En 1973, s’adressant à la Commission des biens culturels du Québec, le propriétaire des Aménagements Maria-Chapdelaine demande la reconnaissance du lieu où vécut Maria Chapdelaine, connue internationalement par le roman de Louis Hémon. L’histoire du Musée Maria-Chapdelaine à Péribonka soulève au moins deux questions : celle, d’abord, de l’identification problématique à l’héroïne, négociée différemment selon les agents, et en particulier par les habitants du pays qui, l’adulant ou la reniant, se trouvent à défendre leur propre identité. Celle, ensuite, de l’évolution des critères de valorisation associés à l’œuvre-phare de Hémon, soumise, comme les autres, à des pressions aussi bien économiques, politiques, que littéraires, voire personnelles. Plus largement, soixante-quinze ans après l’inauguration officielle du Musée Maria-Chapdelaine, que nous dit son histoire sur le champ littéraire dans lequel s’inscrit le roman ?

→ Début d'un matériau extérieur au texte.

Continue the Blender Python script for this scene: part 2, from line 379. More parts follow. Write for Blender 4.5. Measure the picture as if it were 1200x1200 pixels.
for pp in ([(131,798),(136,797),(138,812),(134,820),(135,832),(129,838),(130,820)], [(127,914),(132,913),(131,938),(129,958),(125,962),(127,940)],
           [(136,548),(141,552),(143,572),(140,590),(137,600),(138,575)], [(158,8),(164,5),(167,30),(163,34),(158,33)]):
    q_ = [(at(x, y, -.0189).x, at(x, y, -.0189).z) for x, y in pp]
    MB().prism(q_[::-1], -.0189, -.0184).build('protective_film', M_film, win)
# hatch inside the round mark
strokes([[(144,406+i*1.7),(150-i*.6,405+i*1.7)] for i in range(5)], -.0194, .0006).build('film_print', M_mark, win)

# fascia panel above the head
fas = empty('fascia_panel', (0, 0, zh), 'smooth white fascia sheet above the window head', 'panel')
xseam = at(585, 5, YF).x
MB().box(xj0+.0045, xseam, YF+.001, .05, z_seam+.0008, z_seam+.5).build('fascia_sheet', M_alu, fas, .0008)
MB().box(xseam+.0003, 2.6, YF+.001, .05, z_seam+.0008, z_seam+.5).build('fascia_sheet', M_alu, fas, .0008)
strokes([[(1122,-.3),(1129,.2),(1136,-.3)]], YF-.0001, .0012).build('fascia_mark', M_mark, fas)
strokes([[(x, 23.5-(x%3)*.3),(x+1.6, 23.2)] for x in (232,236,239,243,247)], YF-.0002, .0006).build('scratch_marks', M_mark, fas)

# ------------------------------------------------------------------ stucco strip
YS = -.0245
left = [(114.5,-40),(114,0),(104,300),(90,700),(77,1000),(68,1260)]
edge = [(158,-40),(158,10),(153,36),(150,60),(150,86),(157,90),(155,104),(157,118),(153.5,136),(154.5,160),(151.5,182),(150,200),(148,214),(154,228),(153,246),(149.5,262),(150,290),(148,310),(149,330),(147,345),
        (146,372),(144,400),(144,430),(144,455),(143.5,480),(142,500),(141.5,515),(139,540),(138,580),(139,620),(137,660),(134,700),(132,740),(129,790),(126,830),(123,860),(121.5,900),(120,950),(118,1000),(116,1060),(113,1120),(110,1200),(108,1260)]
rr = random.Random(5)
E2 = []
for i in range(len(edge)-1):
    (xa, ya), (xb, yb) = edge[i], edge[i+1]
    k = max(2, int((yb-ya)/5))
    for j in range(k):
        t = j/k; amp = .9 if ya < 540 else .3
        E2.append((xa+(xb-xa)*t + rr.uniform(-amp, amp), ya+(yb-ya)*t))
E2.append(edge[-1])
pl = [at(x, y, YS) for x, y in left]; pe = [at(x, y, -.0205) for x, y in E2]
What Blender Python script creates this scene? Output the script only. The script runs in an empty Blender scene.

Louis Hémon, l’affaire Dreyfus, le sport et la littérature

Geneviève Chovrelat-Péchoux

En abordant deux nouvelles publiées par Louis Hémon, qui eut vingt ans pendant la période agitée de l’affaire Dreyfus, je montrerai comment l’écriture est fondatrice de sa conception radicale de la liberté et porte l’héritage militant de Zola. Car, marqué par cette affaire au tout début de sa carrière, Hémon prend ses distances par rapport à sa famille et, sans rompre avec elle, s’en éloigne géographiquement. De même, il se tient loin des salons littéraires parisiens et de leurs codes. Ayant conquis la liberté nécessaire pour écrire, l’auteur engage sa plume au service des laissés-pour-compte, ce qui ne l’empêche pas de voir aussi toutes leurs failles et leurs travers.